-- Begin Source material --

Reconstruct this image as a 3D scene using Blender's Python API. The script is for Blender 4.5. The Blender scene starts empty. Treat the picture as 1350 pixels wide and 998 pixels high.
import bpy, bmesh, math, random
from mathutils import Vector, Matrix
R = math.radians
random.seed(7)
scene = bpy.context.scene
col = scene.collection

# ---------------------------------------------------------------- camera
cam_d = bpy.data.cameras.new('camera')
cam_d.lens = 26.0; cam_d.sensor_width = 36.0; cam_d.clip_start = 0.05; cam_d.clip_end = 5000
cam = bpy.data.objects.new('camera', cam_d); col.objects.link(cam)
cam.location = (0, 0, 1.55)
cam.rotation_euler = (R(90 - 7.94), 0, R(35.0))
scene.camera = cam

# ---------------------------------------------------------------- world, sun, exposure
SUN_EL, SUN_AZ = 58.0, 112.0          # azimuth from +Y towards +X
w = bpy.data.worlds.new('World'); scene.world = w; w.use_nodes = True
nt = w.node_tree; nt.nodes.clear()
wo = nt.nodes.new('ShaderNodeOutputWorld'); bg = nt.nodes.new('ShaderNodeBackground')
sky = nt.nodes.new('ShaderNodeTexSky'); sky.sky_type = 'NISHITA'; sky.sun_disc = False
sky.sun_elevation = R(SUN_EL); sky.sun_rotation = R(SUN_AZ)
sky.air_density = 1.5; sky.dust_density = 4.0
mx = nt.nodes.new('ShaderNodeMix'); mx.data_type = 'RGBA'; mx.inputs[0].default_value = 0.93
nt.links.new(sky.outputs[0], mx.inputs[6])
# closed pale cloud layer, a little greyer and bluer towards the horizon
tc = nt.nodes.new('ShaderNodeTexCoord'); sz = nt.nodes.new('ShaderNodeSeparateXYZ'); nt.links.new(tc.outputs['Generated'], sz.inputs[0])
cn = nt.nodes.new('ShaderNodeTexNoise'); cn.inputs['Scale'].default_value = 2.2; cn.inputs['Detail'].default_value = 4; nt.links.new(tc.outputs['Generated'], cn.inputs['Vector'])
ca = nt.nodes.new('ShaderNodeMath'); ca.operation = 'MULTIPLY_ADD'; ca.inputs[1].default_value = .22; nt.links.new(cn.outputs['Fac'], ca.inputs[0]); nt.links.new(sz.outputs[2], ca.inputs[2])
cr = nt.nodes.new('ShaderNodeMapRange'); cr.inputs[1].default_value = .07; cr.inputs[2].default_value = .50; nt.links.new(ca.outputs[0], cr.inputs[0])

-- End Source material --

Work to complete: Each line from the top of the material above through the line with "col = scene.collection" must be echoed exactly, and no other line.

Task answer:
Reconstruct this image as a 3D scene using Blender's Python API. The script is for Blender 4.5. The Blender scene starts empty. Treat the picture as 1350 pixels wide and 998 pixels high.
import bpy, bmesh, math, random
from mathutils import Vector, Matrix
R = math.radians
random.seed(7)
scene = bpy.context.scene
col = scene.collection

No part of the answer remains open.